Action needed on infrastructure pledges

Thursday, 6 August, 2009 - 00:00

INVESTMENT in new infrastructure, and ensuring equitable and fair access to existing infrastructure are key issues that must be addressed if government is to encourage new mining investment, according to those at the WA Business News junior miners forum.

Both federal and state governments have made significant public commitments to investing in new industrial infrastructure - notably port, rail, power and road facilities - in the fight to counter the effects of the global slowdown.

However, consensus at the forum was that, irrespective of who takes the plunge, those worthy promises must be quickly turned to action or junior miners would turn their attention elsewhere.

Furthermore, delay would also mean Australia was not in a position to meet stronger demand for key commodities, such as iron ore, in five years if it failed to get the infrastructure settings right to encourage the successful entry of newcomers.

"You've got to do it now, you've got to make sure that adequate funds are put aside for investment now, whether its public or private participation in those investments," Pioneer Resources chairman Craig McGown said.

"But there's got to be a mindset of government that they recognise the key is for these projects to be developed in Australia. Otherwise explorers will go to places like Africa where ... the development process is a lot easier.

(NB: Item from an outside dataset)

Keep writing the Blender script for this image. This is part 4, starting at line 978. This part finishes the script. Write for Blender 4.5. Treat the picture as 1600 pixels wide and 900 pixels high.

"Everyone sitting around this table is saying there's got to be a catalyst, there's got to be a government approach which says 'we are pro development'."

Mal Randall, chairman of aspiring Pilbara iron ore miner Iron Ore Holdings, said one of the key factors in government taking such an approach was ensuring that existing infrastructure, such as port and rail facilities in the Pilbara, could be accessed by new producers on fair terms in a timely manner.

For more than a decade, Pilbara giants BHP and Rio Tinto have fought tooth and nail to prevent other companies from accessing their iron ore railways, despite equitable third-party access being an explicit condition of the state agreements that entitled them to mine Western Australia's rich iron ore reserves.

While Fortescue Metals Group is slowly winning its five-year legal push to gain access to BHP's railways, it has also built its own facilities an has negotiated port and rail service agreements with two Pilbara newcomers, Atlas Iron and BC Iron.

However, progress for other companies such as IOH, which have key deposits jammed between both BHP and Rio's lines, has to date been glacial.

Mr Randall said one of the key issues for Pilbara juniors was that all the focus was on rail access and did not address port access. So while it may be hypothetically possible to negotiate rail haulage with a major such as BHP, there was no mechanism to secure its export from the coast. Even the state government's $200 million pledge to build the Utah Point multi-user iron ore wharf at Port Hedland it is not accessible from existing rail facilities, limiting its use to small-scale miners trucking ore to port.

It is, therefore, imperative for all parties - big and small to cooperate - if the industry is to avoid playing into the hands of its overseas competitors.

"Our competitors in the iron ore business are not the Australians in the Pilbara, it is the Brazilians and the Indians ... so it's time we all sort of worked together to benefit WA and Australia," Mr Randall said.

Polaris Metals managing director Ken Hellsten said junior miners had no problem with paying a fair price for access, both in terms of tariffs and capital investment to deliver the incremental upgrade of facilities to cater for third-party use.

However, he said the determination of BHP and Rio to fight all attempts at gaining fair access to their rail facilities suggested their proposed iron ore merger would only make that even less likely.

Will Burbury, chairman of fellow iron ore junior Warwick Resources, said it was therefore vital that the state government acted decisively in using its leverage to make fair access a condition for allowing the merger to proceed.

"We are hopeful that the rhetoric we are hearing from the premier, that he wants to renegotiate the state agreements ... leads to a workable solution on rail access. It's not going to be easy, but here is a time where he has a bit of political leverage to achieve an outcome; and if we as juniors don't believe that's going to happen, then we are in the wrong business," Mr Burbury said.

Mr Randall said the 'Kambalda model' - where big companies sell their smaller assets to junior companies, but continue to buy the ore - was an ideal model in places such as the Pilbara iron ore fields.

The phrase refers to WMC's sale of its mostly small Kambalda nickel mines to junior miners in the late 1990s in return for offtake contracts with the juniors. The move revived Kambalda, which remains one of WA's most productive nickel fields, but which would otherwise have closed down in the hands of a single big producer.